November 03, 2003

Indiana Law - Change the Clerk of the Courts to a Court-appointed position?

[Updated] This story today in the Indianapolis Star reports that Rep. Ed Mahern, D-Indianapolis, is proposing legislation to make the Clerk of the Courts an appointive office. According to the comments in the story, this may be an idea whose time has come:

David Remondini, counsel to Supreme Court Chief Justice Randall T. Shepard, said Shepard backs the change. "If the legislative and executive branches feel this is a good change for Indiana government, the chief justice supports this change and is willing to put his energy behind it," he said.

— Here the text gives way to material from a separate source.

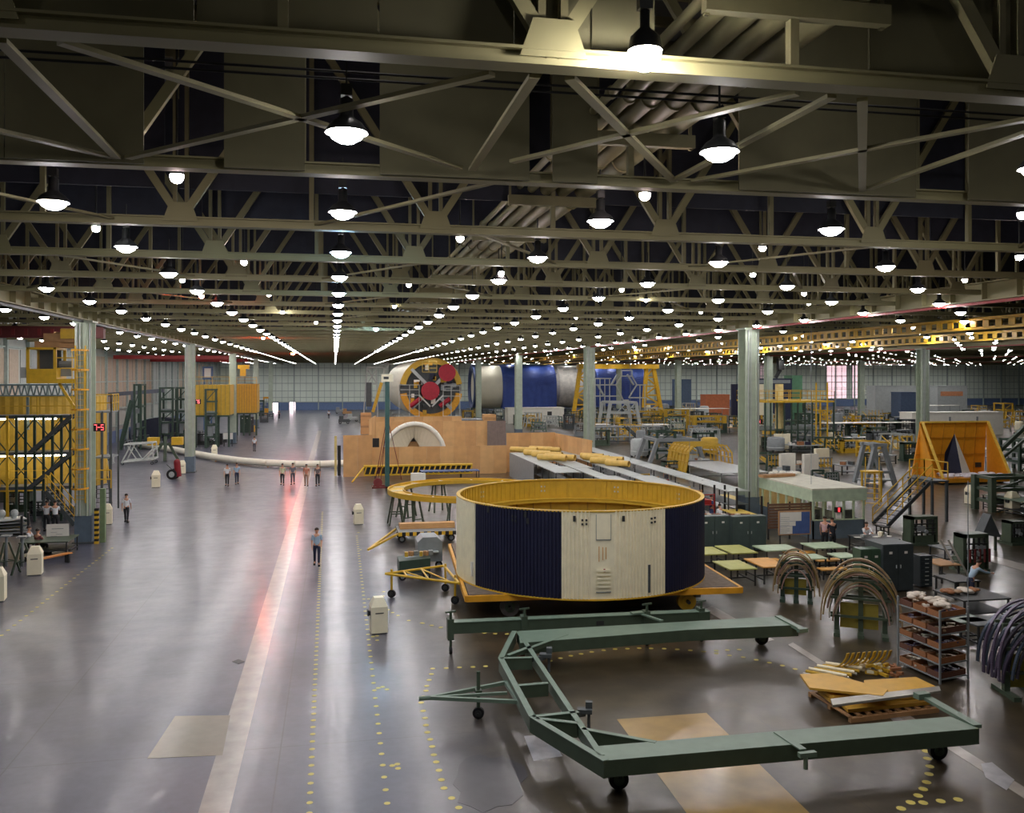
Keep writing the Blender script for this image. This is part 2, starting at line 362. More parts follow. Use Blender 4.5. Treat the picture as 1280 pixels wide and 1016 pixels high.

"It ought to be an appointment," said Mahern, adding that he finds it strange to elect someone to the executive branch of government only to work for the judicial branch. Besides, he said, "nobody knows who these people are."

In the past, about the only publicity the clerk's office has gotten is bad publicity. * * *

Luke Messer, executive director of the Indiana Republican Party, said it may make sense to no longer elect what is "a ministerial sort of job." "It sounds to me like a pretty good idea," said Messer, R-Shelbyville. "And as a legislator, who knows? I may be a co-sponsor."

Many of you may remember that the Clerk of the Courts was originally a constitutional office. Art. 7, Sec. 7 of the Constitution of 1851 provided that:
There shall be elected by the voters of the State, a Clerk of the Supreme Court, who shall hold his office four years, and whose duties shall be prescribed by law.
There was also a state-wide elected Reporter of the Courts, a statutory office. This office was not established in the Constitution, but Art. 7, Sec. 6 authorized it:
The General Assembly shall provide, by law, for the speedy publication of the decisions of the Supreme Court, made under this Constitution; but no judge shall be allowed to report such decisions.
This office of Clerk of the Courts has always been considered to be an office in the judicial branch of government, not the executive. (For more information on this, see the discussion in my paper on the separation of powers in Indiana.)

Article 7, Judiciary, was completely rewritten via a constitutional amendment ratified at the election of November 3, 1970. Sections 1 through 20 were replaced with new provisions. (Unfortunately bearing the same section numbers as the replaced language. This is a particular problem if you use the Burns edition of the Indiana Constitution. The West version contains notes such as "The 1970 amendment rewrote this section, which read as appearing in 1851 . . . ").

The law providing for the state-wide election and the powers and duties of the Clerk, orginally appearing in the 1852 Revised Statutes (2 RS 1852, ch. 2), appears with little change now at IC 33-15-1.

The statute providing for the state-wide election of the Reporter (codified at 33-15-8), as well as IC 33-15-9, relating to the reporter's duties, was repealed by PL 4-1983, SEC. 20, effective Jan. 15, 1985.

Thus, earlier changes that removed the Clerk as a constitutional office have left the option open for the General Assembly to now abolish this state-wide elected office.